I still have trouble believing that I live here. I still constantly ask myself, as I did when I visited in April, can you see yourself living here? Strangely, my response is still "no, not really". This is probably because I am living inside a movie. By this I mean, I have completely abandoned reality. It's too hard to decipher these days. For example, today I went to the park. There were hundreds of people there. The way the large buildings tower over the grassy center made me feel like I was an ant in a tiny green house and people were peering through all the windows. I tried to pretend I was in the woods (which is ironic considering I'm not really a fan of the outdoors). I was still, as usual, distracted by all the people. First, I pass four men sitting on the grass meditating. There was a small crowd watching. I felt a chill as I stopped to watch. Their intense relaxation was so cleansing and pure, I felt like I had just taken a shower. The breeze was as soft as the two old men sitting on a bench playing the accordion and bagpipe. The music was amazing. I look to my right and I see this man standing (sideways to me) facing a playground full of laughing, playing children. Something seems strange. This is because he is fixated on the playground, smiling and jacking off (his hand is in his pocket, but the motion is unmistakable). A few more steps and I walk by a man sitting on a bench screaming ( I mean singing) at the top of his lungs to his Van Halen CD. No one notices any of this (or if they do, they remain completely undistributed and unconcerned). This doesn't really happen. These things just don't coexist in the same park on the same Saturday afternoon. I am forced to conclude I am only in a movie.

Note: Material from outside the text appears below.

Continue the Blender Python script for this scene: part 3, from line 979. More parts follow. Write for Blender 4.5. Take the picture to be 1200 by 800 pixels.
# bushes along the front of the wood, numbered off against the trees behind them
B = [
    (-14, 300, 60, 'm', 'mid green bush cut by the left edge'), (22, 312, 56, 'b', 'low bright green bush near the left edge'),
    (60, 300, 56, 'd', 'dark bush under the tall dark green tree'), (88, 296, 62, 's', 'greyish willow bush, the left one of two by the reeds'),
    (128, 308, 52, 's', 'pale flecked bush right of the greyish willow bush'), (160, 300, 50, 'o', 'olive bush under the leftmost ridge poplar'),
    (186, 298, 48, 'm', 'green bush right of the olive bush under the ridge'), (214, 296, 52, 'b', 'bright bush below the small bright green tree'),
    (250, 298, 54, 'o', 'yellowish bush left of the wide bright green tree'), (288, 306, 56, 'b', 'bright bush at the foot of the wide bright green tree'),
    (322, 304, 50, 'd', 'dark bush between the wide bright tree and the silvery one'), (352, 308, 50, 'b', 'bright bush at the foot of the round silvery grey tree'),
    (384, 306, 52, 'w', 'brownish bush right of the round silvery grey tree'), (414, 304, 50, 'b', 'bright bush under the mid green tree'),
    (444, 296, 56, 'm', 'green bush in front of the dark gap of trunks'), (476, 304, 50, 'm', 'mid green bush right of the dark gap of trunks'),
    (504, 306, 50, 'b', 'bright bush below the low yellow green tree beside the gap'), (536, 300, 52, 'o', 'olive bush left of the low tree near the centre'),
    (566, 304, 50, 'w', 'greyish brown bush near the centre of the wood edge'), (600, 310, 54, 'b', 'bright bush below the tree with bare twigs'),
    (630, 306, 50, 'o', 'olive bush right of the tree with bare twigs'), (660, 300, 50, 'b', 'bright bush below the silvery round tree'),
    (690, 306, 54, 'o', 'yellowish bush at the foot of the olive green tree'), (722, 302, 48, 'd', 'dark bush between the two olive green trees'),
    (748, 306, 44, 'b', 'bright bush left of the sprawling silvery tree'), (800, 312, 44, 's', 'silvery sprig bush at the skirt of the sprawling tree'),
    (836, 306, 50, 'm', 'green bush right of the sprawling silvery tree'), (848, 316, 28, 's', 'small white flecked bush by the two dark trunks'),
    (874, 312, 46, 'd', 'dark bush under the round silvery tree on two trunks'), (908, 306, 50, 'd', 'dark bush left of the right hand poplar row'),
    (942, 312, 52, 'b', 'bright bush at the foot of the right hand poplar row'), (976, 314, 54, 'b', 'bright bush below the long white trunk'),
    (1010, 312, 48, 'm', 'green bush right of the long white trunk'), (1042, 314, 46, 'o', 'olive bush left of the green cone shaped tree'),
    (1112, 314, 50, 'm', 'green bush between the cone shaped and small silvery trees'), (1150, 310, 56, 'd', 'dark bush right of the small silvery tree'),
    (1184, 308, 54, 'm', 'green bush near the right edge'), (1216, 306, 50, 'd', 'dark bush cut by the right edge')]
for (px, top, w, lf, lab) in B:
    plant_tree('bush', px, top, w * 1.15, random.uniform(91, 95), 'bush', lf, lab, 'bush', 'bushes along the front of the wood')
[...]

something with my friday nights

It's not raining, but it might as well be. The sky is sullen, I've spent the day in bed, and reading a book was only partly to blame. (I stopped reading hours ago upon the realization the author used to word "inexplicable" roughly 60 times in the first 100 pages) The word inexplicable is pretentious. I have no explanation for that one, it just is. Overcast days make everything look poverty stricken and moldy. Today was no exception, except, the air was wet and warm and unlike most rainy days here, and so, it reminded me of home. (this inadvertently explains why I took 3 naps today) It's not that I even miss home all that much, it's the idea that my new reality (which I only accept in small temporary doses) is my only reality. And so, reality is unfamiliar and uncomfortable and suspiciously lonely. And this is the reason I am blogging. I wish I had a cooler reason. But now it seems I always have more thoughts in my head than people to tell them too. And this too is unfamiliar. A blank page though, this makes sense. And typed words are so anonymous their entirely personal. And anyway I have this odd feeling that no one really knows me. Especially that no one else sees things like this. And I am strangely preoccupied with the fear that I will step on a pin and it will travel through my veins to my heart and kill me. (my grandma fills my head with such stories) So now that I have stopped sewing, I have to do something with my friday nights.

Friday, August 13, 2004


tuesday afternoon Posted by Hello


tuesday morning Posted by Hello

Friday, August 06, 2004

pink moo moo

I was on my way out of the city today, having ignored the advice of a friend. She told me not to leave here until I am in love with this place. If I do, she says, I'll never want to return. Honestly, I was contempating whether or not I really would return, when a lady got on the subway and stood in front of me. She was wearing (for lack of a better term) a pink moo-moo with large yellow and green flowers. Thin whisps of hair were pulled back away from her face and fastened behind her head with a barrette. She looked to be about 55. As she held on to the railing above me, her face was heavy with concern. A couple of times, her black purse, with a large sticker that said WAR with a red line through it, bumped me. She didn't say a thing. Her feverish face was obviously concerned with thoughts other than her purse smacking me in the arm. It made me smile, and I loved her for the reassurance.